Fareedah Shaheed is an online safety educator who teaches parents how to cultivate healthy digital relationships with their kids

As a teenager, Fareedah Shaheed often found herself in online chatrooms as the only Black, Muslim woman. Recognizing the lack of representation in these digital communities, she founded Sekuva to help parents & kids establish a safety-first mindset online

Video Transcript

FAREEDAH SHAHEED: Cybersecurity is for everyone.

Three, two, one, action.

Hey. My name is Fareedah Shaheed. I'm an online safety educator. Today, I'm going to tell you the number one tip to protecting your kids on online gaming, or honestly any other platform.

I am the founder and CEO of Sekuva. We teach parents how to protect their kids online through videos, tips, modules and discussions.

The Safe Kids Movement is an all-in-one resource center for parents to build closer relationships with their kids, cultivate a safe environment for their kids, and learn online safety and security.

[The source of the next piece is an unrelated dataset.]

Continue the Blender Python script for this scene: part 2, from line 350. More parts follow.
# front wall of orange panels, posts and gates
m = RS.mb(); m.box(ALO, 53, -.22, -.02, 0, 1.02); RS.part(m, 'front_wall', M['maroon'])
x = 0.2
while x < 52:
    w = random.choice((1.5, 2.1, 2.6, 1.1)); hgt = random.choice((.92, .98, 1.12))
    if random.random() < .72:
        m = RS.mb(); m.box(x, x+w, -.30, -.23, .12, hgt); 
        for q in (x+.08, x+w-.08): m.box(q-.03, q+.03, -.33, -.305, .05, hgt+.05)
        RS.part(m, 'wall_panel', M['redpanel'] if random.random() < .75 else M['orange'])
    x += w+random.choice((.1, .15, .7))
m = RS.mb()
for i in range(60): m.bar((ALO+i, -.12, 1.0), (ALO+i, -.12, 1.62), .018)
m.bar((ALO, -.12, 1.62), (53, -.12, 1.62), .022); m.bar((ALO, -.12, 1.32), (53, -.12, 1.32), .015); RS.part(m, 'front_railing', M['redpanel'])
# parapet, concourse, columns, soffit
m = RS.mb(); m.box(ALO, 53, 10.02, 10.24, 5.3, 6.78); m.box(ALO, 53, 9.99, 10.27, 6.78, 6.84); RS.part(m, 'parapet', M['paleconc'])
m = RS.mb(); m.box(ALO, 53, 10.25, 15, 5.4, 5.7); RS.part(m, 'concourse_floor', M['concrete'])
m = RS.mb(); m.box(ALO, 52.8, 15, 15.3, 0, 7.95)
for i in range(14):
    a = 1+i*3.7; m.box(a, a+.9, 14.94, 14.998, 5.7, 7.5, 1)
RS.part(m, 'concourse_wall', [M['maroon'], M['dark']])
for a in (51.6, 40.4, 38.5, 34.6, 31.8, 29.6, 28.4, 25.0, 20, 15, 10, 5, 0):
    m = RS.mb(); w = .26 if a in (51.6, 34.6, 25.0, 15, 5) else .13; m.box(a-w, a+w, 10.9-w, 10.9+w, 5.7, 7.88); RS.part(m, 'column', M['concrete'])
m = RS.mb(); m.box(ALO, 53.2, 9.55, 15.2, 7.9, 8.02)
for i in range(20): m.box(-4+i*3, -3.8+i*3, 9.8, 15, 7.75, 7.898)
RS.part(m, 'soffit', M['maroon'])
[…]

The biggest thing I believe is connections over controls. So while parental controls and parental monitoring may have a place, you don't want that to be the focus. The focus should be building a connection. So an example of building a connection is playing a game with your kids, or if your kid really loves a social media account, then following it and connecting with them on it. So you're harmonizing between the joy and freedom that they want and the safety and security that they need.

Representation means so much, but it's so hard to put into words what it means because it's a feeling that you get. I hope that there is a little Black girl watching this video, and she sees and hears that she can do it, too.